15th  Par 5 475 yards

15th Par 5 475 yards (2)

15th Par 5 475 yards (1)
An almost straight, short but tricky par 5 reachable in 2. The tee shot needs to hit onto the right side in order to open up the green but trees and bush protecting the right side come into play. A large and deep bunker guarding the left front of the green adds to the degree of difficulty on this short par 5. The green slopes sharply to the front.
16th Par 3 221 yards

16th Par 3 221 yards (2)

16th Par 3 221 yards (1)
A long par 3. The green is small and well protected by extensive bunkers, so an accurate shot with a fairway wood or so is required on this tough hole.
17th Par 4 439 yards
A composite hole

A dogleg to the left. A long and accurate drive over a hill is needed to hit the green on regulation as the landing area is tight with 2 bunkers on the left corner. 2 bunkers guarding the right side of the green should be avoided, as they are deep. The green is elevated. Eucalyptus trees hanging over the bunkers make another hazard and the natural shape of the bunkers made over the years and the beauty of the trees are a sight to behold.


17th Par 4 439 yards (3)

17th Par 4 439 yards (2)

17th Par 4 439 yards (1)
19th hole

It is a 30-minute drive from Central Melbourne and 40-minute drive from Melbourne Airport. Visitors need to be accompanied by a member but opportunities exist for interstate and overseas golfers if they bring letters of recommendation from their own golf clubs, although the playing fees are very expensive.

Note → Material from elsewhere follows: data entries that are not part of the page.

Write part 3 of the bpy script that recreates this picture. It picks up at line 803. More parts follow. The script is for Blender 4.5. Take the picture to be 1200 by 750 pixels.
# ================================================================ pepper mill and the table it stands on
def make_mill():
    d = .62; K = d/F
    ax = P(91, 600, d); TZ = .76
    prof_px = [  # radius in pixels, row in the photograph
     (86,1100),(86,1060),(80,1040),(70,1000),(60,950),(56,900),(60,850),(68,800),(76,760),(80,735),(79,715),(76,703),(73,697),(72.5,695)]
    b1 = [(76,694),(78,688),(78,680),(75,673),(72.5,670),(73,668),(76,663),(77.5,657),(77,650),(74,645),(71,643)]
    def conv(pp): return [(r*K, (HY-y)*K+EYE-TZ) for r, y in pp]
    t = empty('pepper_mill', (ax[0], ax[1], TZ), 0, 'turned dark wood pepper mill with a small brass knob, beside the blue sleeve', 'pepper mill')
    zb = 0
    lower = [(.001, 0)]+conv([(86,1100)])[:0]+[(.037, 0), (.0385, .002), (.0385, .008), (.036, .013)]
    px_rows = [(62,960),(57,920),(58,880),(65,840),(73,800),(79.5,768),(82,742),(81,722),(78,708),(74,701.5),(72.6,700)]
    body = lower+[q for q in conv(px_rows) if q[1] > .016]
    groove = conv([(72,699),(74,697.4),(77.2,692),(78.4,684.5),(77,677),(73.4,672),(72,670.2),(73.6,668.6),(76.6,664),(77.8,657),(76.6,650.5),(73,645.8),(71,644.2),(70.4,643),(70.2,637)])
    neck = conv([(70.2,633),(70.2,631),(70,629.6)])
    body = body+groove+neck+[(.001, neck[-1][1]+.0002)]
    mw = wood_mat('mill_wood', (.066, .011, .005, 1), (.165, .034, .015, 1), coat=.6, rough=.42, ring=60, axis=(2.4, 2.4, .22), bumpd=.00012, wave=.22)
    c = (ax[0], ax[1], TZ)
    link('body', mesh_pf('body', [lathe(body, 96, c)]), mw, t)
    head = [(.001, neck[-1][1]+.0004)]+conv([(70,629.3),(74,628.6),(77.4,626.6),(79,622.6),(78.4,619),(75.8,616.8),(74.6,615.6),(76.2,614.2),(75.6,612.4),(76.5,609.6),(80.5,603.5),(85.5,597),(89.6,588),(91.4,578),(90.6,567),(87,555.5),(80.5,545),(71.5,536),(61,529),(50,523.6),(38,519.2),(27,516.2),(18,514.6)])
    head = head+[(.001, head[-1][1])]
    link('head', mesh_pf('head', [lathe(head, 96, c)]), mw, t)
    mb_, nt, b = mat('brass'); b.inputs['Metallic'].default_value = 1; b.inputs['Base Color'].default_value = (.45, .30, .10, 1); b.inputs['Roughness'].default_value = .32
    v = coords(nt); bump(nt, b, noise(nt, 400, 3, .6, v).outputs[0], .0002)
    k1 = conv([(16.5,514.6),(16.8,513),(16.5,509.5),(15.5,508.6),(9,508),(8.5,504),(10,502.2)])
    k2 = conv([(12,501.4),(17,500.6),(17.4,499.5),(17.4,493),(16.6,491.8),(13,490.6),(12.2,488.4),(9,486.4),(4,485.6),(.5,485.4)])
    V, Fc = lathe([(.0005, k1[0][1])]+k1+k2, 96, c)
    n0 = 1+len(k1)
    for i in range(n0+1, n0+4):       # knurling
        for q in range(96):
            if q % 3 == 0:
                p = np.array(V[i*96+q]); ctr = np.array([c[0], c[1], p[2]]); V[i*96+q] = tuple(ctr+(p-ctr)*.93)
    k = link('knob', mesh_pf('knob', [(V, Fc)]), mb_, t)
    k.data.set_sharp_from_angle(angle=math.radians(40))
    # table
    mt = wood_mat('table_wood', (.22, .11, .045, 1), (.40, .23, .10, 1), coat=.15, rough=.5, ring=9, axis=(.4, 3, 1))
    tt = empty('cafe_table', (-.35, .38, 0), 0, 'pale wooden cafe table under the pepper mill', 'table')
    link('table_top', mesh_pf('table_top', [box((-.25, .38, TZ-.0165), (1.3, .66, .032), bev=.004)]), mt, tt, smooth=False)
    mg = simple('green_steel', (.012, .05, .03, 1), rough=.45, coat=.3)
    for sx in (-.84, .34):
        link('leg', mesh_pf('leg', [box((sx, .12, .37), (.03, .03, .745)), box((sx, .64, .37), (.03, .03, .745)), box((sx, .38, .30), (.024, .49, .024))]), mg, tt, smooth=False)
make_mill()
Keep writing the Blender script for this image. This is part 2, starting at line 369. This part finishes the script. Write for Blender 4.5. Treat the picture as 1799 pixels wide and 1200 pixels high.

The back tees aren’t normally placed on the tee grounds and they are used in the club tournaments like monthly medals. Neither golf carts nor caddies are available, so you need to pull your baggy by yourself. The buggies are allowed to run on the tee grounds as well as the greens, which is unique.


The composite course is 6938 yards par 72 which is 350 yards longer and more difficult than the West Course. If I could play the composite course, the best combination of the West & East courses, my personal rating on Royal Melbourne GC would definitely be a little higher, although very high enough on the one of the West Course alone. The course opens up only to the members twice a year.

The composite course was ranked 1st in Australia by Golf Digest 2004. Also, US Golf Magazine ranked the composite course the 10th best course in the world in 2005. The other selected courses in Asia and Oceania were Kingston Heath GC (Australia, 20th), Cape Kidnappers (New Zealand, 27th), New South Wales GC (Australia, 34th), Hirono GC (Japan, 35th), Barnbougle Dunes GL (Australia, 49th), Royal Adelaide GC (Australia, 54th), Kauri Cliffs GC (New Zealand, 58th), Kawana GC – Fuji Course (Japan, 80th), Tokyo GC (Japan, 94th), The Club at Nine Bridges (Korea, 95th) and Naruo GC (Japan, 100th).

The other famous courses in the world designed by Alister Mackenzie are Cypress Point GC (2nd of the above top 100 ranking), Augusta National GC (4th of the above ranking), Kingston Heath GC (same as above), New South Wales GC (same as above) and Royal Adelaide GC (same as above).